» **Requirement**:
Give the total number of lines with the word "Blender" in them, and no other words.

» **Supplied material**:
################

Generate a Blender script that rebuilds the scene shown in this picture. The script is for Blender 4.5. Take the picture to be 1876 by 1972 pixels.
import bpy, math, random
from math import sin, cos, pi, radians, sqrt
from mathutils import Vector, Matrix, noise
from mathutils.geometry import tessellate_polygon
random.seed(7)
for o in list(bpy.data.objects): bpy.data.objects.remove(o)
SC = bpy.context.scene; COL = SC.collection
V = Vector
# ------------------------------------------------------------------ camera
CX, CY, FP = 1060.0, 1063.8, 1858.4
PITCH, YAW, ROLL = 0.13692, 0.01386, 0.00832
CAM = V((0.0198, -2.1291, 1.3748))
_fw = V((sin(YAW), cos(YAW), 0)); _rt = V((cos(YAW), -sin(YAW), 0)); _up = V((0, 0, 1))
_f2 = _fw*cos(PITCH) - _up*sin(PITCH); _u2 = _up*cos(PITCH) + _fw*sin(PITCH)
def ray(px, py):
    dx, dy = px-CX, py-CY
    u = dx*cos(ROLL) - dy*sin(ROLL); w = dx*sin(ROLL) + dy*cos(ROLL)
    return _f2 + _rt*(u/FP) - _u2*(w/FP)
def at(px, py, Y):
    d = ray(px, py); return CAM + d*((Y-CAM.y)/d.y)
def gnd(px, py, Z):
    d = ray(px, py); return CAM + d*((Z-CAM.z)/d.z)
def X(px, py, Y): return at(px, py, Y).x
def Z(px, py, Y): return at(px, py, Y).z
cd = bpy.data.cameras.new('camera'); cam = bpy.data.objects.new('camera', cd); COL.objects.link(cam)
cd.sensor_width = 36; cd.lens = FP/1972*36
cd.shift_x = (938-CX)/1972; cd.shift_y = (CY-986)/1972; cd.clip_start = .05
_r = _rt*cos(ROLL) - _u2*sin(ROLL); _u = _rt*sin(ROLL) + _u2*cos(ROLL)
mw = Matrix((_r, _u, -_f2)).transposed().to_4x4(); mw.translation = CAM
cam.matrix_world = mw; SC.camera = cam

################

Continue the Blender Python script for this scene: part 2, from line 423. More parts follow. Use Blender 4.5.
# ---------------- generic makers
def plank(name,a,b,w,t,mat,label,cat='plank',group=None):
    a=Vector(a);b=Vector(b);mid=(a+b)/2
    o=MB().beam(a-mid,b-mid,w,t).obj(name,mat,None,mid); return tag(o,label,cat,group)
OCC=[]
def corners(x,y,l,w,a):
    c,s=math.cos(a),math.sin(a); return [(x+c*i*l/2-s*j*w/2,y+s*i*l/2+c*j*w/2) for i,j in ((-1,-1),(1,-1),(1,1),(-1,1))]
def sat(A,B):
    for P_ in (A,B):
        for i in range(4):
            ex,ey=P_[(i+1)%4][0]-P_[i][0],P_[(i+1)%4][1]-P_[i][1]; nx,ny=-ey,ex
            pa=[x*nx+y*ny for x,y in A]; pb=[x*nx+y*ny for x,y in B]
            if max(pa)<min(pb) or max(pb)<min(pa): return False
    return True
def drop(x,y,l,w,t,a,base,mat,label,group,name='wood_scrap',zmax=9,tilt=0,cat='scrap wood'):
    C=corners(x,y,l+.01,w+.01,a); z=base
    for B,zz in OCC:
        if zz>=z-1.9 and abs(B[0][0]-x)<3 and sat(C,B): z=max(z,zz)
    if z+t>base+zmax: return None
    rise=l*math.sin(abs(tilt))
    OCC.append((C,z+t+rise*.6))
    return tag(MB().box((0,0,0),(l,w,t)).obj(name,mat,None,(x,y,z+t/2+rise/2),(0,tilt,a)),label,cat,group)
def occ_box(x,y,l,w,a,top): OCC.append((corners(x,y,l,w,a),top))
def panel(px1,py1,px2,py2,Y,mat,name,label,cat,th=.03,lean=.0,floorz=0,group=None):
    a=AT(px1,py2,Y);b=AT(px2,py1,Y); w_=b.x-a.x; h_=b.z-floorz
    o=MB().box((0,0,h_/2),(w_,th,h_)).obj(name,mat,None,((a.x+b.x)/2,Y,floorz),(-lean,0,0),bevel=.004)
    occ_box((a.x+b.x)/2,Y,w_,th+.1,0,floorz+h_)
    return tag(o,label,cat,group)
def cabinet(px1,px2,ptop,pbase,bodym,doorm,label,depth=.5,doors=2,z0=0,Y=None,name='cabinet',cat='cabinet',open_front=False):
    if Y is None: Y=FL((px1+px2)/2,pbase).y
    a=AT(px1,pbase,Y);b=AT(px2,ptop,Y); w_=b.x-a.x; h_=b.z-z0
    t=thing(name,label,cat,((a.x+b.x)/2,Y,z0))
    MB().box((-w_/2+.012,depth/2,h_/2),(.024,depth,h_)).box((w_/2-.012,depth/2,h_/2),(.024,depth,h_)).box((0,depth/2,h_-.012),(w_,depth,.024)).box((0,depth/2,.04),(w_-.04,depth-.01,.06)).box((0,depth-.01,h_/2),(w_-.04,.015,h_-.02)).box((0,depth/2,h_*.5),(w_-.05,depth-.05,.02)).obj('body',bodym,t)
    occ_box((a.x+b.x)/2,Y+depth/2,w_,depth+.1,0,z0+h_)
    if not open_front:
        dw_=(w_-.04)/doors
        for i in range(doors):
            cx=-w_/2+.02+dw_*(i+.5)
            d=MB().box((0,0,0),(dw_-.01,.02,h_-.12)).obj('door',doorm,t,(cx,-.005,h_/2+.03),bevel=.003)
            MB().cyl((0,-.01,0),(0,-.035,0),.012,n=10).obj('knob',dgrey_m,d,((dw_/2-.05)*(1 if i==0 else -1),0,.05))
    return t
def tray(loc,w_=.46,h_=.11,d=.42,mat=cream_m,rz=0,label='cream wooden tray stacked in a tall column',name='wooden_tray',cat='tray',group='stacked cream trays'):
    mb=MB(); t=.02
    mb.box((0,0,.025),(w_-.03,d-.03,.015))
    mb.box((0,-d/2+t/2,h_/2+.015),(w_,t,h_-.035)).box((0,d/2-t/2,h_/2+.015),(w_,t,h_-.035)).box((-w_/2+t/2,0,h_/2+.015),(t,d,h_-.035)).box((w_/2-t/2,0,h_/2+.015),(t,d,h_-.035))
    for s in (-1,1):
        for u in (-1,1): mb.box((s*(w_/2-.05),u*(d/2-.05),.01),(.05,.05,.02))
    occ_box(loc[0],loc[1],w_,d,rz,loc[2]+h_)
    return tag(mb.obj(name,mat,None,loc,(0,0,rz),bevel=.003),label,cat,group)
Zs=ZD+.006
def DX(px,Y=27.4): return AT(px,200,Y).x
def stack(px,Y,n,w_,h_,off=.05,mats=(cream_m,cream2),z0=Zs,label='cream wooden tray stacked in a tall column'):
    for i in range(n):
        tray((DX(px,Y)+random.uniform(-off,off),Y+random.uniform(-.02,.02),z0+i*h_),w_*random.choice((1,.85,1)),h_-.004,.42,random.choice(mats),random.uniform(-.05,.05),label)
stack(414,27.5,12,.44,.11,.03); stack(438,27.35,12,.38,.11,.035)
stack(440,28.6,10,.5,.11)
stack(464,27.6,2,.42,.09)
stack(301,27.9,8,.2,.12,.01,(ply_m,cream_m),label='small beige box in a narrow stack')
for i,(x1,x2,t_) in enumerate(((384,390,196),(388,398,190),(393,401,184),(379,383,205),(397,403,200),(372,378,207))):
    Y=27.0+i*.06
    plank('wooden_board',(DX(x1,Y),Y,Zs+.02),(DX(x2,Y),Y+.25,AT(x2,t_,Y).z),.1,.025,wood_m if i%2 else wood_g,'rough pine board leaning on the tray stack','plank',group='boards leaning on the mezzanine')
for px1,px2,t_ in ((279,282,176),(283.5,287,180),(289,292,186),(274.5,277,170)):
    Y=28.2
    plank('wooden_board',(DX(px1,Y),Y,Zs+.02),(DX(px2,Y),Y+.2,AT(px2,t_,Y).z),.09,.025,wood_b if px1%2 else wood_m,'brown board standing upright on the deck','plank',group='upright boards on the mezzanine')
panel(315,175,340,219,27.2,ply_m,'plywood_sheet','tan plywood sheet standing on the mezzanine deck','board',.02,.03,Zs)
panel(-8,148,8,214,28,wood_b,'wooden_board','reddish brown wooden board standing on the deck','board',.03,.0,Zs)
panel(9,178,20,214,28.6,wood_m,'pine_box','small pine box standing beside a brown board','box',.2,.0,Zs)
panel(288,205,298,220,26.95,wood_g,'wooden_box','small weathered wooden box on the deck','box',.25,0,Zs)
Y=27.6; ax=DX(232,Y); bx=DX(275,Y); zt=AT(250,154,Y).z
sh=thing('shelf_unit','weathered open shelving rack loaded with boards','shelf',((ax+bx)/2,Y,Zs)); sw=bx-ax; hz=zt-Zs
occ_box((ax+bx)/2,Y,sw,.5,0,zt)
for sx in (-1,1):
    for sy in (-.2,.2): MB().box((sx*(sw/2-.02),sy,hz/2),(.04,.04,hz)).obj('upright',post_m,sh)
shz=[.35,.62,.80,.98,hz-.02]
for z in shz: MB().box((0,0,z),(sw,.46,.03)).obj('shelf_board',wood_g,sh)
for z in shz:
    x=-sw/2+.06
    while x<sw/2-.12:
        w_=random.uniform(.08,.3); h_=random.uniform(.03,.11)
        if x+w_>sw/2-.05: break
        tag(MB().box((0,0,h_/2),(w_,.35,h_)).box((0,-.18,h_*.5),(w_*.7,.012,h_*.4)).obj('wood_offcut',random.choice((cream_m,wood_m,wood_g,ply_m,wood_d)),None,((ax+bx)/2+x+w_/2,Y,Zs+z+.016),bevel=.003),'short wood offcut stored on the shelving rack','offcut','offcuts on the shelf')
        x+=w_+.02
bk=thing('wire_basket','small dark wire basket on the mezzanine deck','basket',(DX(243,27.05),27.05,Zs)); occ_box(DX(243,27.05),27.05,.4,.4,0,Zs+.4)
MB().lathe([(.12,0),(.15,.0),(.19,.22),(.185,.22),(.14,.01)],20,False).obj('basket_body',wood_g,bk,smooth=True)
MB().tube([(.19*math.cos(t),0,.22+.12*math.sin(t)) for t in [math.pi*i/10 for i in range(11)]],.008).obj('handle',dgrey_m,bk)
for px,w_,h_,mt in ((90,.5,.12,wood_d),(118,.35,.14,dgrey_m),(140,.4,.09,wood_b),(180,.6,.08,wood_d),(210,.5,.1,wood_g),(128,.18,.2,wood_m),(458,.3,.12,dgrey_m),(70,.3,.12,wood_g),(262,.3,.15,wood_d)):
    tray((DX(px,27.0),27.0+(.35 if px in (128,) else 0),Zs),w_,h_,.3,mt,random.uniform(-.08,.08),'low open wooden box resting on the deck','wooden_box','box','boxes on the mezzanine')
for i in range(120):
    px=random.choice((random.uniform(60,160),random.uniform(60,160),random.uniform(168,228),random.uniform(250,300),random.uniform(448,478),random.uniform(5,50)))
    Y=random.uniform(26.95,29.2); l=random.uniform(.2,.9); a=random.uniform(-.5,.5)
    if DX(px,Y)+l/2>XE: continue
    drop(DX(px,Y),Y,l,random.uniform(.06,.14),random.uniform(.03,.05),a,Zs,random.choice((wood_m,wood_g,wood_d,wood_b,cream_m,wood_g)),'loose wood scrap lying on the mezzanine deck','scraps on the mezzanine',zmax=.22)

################

» **The solution**:
2